De l’universalisme et du
patriotisme
Il fut considéré comme prodigieusement « subversif » de
rabaisser, dénigrer, ridiculiser, toute forme d’attachement à la France. Les
tartuffes oscillent toujours entre l’humour sinistre des arrivistes et les
imprécations grandiloquentes. Il n’y eut pas d’exception pour le patriotisme,
tantôt cible de moqueries, tantôt attaqué en procès d’opinion sous l’accusation
de fascisme. Les mêmes « philosophes » continuateurs de 68 qui
n’étaient que des communicants, trouvèrent intelligent d’opposer le patriotisme
à l’universalisme, assimilant toute forme d’attachement à la France à un refus
de l’humanité.
Comme au théâtre, les tartuffes finissent par être démasqués. Il ne leur
était pas venu à l’idée que les cités grecques nous avaient légué nombre de nos
idées universalistes, mais que l’attachement de chaque citoyen à sa mère patrie
et à la défense de la cité étaient des valeurs qui ne faisaient pas même
question. Il est décidément très dangereux et très subversif d’apprendre le
grec.
Par la suite, avec le temps de retard que tous les opportunistes accusent
sur les gens simples, ils découvrirent que leur intelligente et subversive
opposition avait abouti à détruire des valeurs fondamentales de notre société,
laïcité, liberté de conscience, respect du droit, pour faire surgir des
communautarismes fondés sur la loi du plus fort, l’intimidation et le règne des
caïds.

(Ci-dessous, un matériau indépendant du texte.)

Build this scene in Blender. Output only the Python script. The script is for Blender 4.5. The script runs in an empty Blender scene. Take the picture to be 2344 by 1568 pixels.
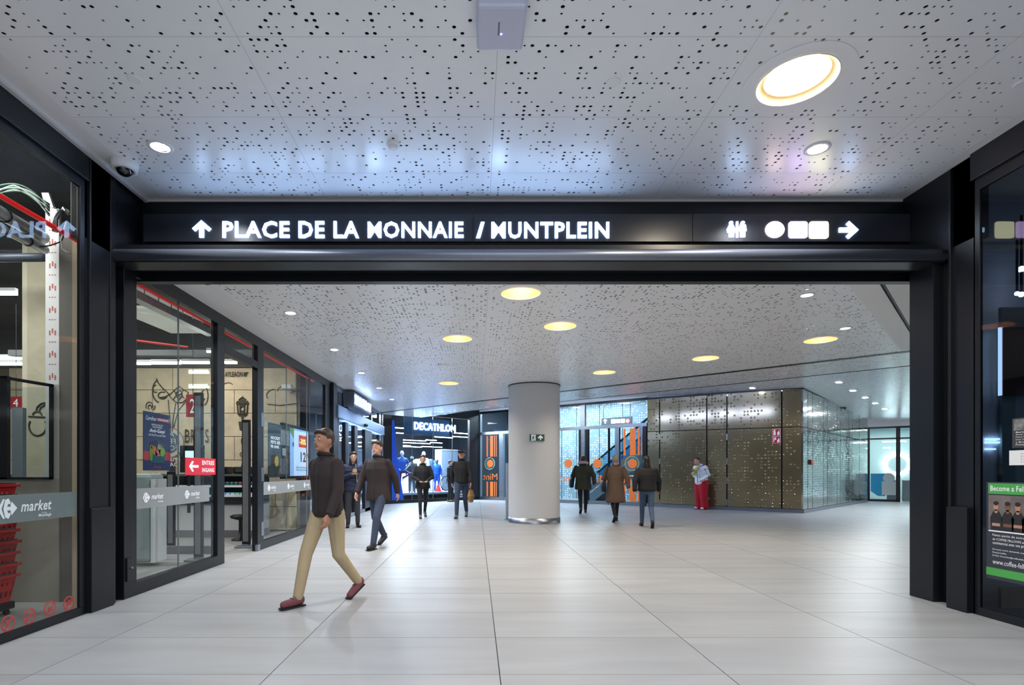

Il est vrai que l’émergence des pègres est le désir secret et trouble de
tous les tartuffes, désir d’autant plus puissant que leurs admonestations
morales sont radicales.
« Cachez ce sein que je ne saurais voir ». Pour nos modernes
tartuffes, c’est encore une poitrine conquérante que leur hypocrisie ne parvient
pas à soutenir du regard : celle de la liberté guidant le peuple.